'Dunkirk' plunges into this legendary WWII evacuation
By Diane Carson
Writer/director Christopher Nolan has a glorious gift. Unfettered by conventional narrative structure, he hit my radar with his second feature film Memento (2000), a mind-boggling story told backwards with overlapping events. Nolan has followed with the exciting Dark Knight trilogy and the astonishing Inception. But he has saved his most brilliant brainchild for Dunkirk.

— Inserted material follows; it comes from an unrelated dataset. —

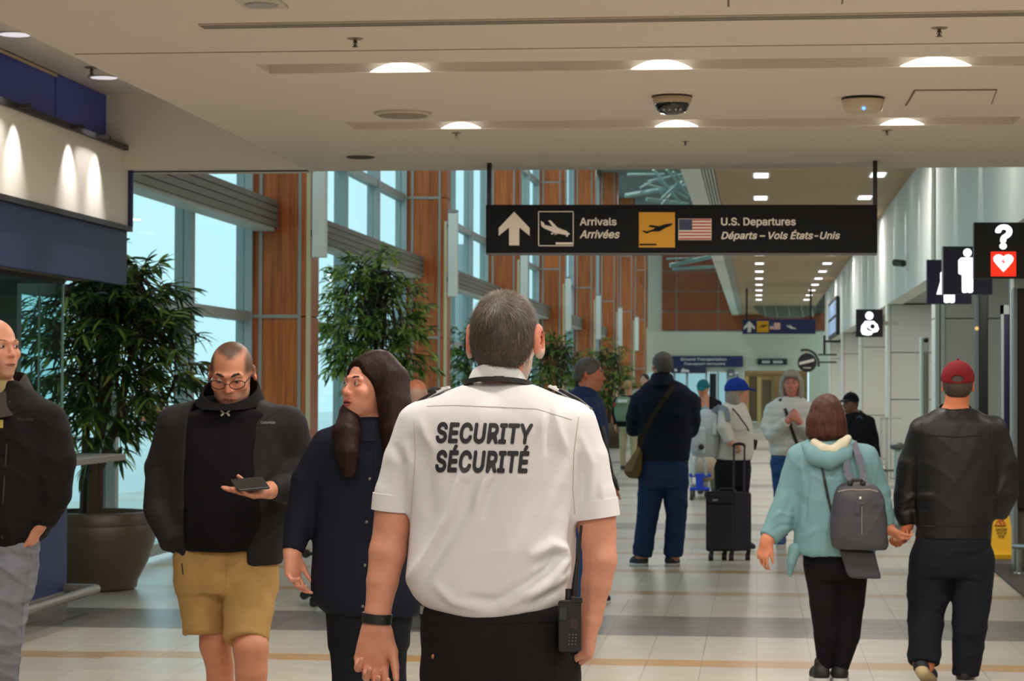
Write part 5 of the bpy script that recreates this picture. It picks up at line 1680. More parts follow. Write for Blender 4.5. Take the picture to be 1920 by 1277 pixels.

Dunkirk doesn't relate the story of the May 1940 evacuation of up to 300,000 Allied troops from this French beach area. It viscerally immerses us in it with an immediacy almost beyond comprehension. With a few lines of introductory titles setting the scene, the rest of the film is experienced with men on land, in the air, and on -- and in -- the sea. With his signature playing with unshackled time frames, titles announce: 1. The Mole, one week (the jetty at the beach); 2. The Sea, one day; and 3. The Air, one hour. Liberally crosscutting among these three settings and times, Lee Smith's editing keeps the action clear and crashing forward with unbridled momentum.
The only context we get, and it is sufficient, is a flyer that flutters down on the six soldiers walking through the town in the opening. Shot on location, with real Spitfires, battleships, and small boats, cinematographer Hoyte Van Hoytema captures evocative (and often painfully beautiful) compositions: the empty beach as one soldier walks into the waves, lines of soldiers waiting for help who are instead sitting ducks for German planes, men thrashing in the water and trapped in enclosed spaces, a lone Spitfire burning in defiance of the Nazis. My sole complaint is the overuse of Hans Zimmer's music.
The cast is superb. As Mr. Dawson, captain of one of the small civilian boats, the always exceptional Mark Rylance brings a steely resolve to his part in the rescue. Kenneth Branagh as Commander Bolton and James D'Arcy as Colonel Winnant speak volumes with reaction shots. Fionn Whitehead as young British soldier Tommy evokes empathy immediately and throughout an array of crises. And Tom Hardy as Farrier, piloting one of the British Spitfires, communicates his determination and decision for self-sacrifice with just his eyes, his face half covered by his radio mask.
In both standard and IMAX presentations, the latter the most powerful way to experience Dunkirk, at area cinemas.